Given the coming convergence of TV and the Internet as well as advertisers’ hunger for Web-style measurements for their TV commercials, chances are good that Google will stay the course. But it faces a tough slog. A range of companies are also developing technologies that do a better job of allowing advertisers to target TV viewers. Then there is traditional media’s deep-rooted suspicion of Google.

When Google announced its television venture—dubbed Google TV—nearly two years ago, it sounded promising. The search giant is trying to replicate its Web model for TV, offering a self-service, auction-based system for advertisers. Advertisers can choose shows that best fit what they are selling. For example, a travel agency can visit a special Web site, type in, say, "cruises," and Google finds programs through guide information that might mention cruises, like an episode of King of Queens in which the characters Doug and Carrie go on a cruise. Advertisers bid on the ads available for that program, decide what they are willing to pay, and upload their commercial, which is delivered directly to the TV network.

Being able to target more effectively and buy on the spot is what attracted Chinese PC maker Lenovo, one of the first big advertisers to buy commercials through Google. "We needed to be super-efficient," says Deepak Advani, Lenovo’s chief global marketing officer. "With Google, we were not forced to buy a package of ads at the same time. We could buy one ad at a time, and bid on the spot we wanted, and see it air two days later."

Lenovo, however, is one of only a handful of big advertisers to use Google TV; others include Jenny Craig, Priceline, Buy.com, and some Johnson & Johnson brands like Lifescan and Centocor. Because the Big Four broadcast networks have shut Google out, the company has partnerships with relative small fry, including Dish Network, Hallmark Channel, Bloomberg TV, and NBCU cable channels such as CNBC, Sleuth, and Thriller. These outlets don’t provide the number of viewers and reach that national advertisers require.
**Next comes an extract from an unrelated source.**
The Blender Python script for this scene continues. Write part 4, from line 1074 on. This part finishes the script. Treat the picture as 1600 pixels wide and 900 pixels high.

Dish Network, for instance, is in only 13 million of America’s 112 million TV households.

Some advertisers also say the slots Google is trying to sell are often at the most undesirable times of day—the middle of the night, say, when self-help guru Tony Robbins rules the airwaves. "The challenge for [Google] is scale," says Russ Klein, chief marketing officer at Burger King, which buys Web search ads through Google but zero TV time. "We don’t see anything seismic here right now."

Another shortcoming of Google’s automated system, say marketers, is that its technology, while impressive, usurps relationships that still mean a lot among Madison Avenue, advertisers, and TV companies. "There are important relationships and discussions that go on about how to develop programming and how to present your message on TV," says Klein.

Google will play a role in the future of TV advertising, says Curt Hecht, a top executive for the ad conglomerate Publicis, but it will not dominate the way it does on the Web. For now, says Hecht, ‘Google TV is a healthy experiment’.”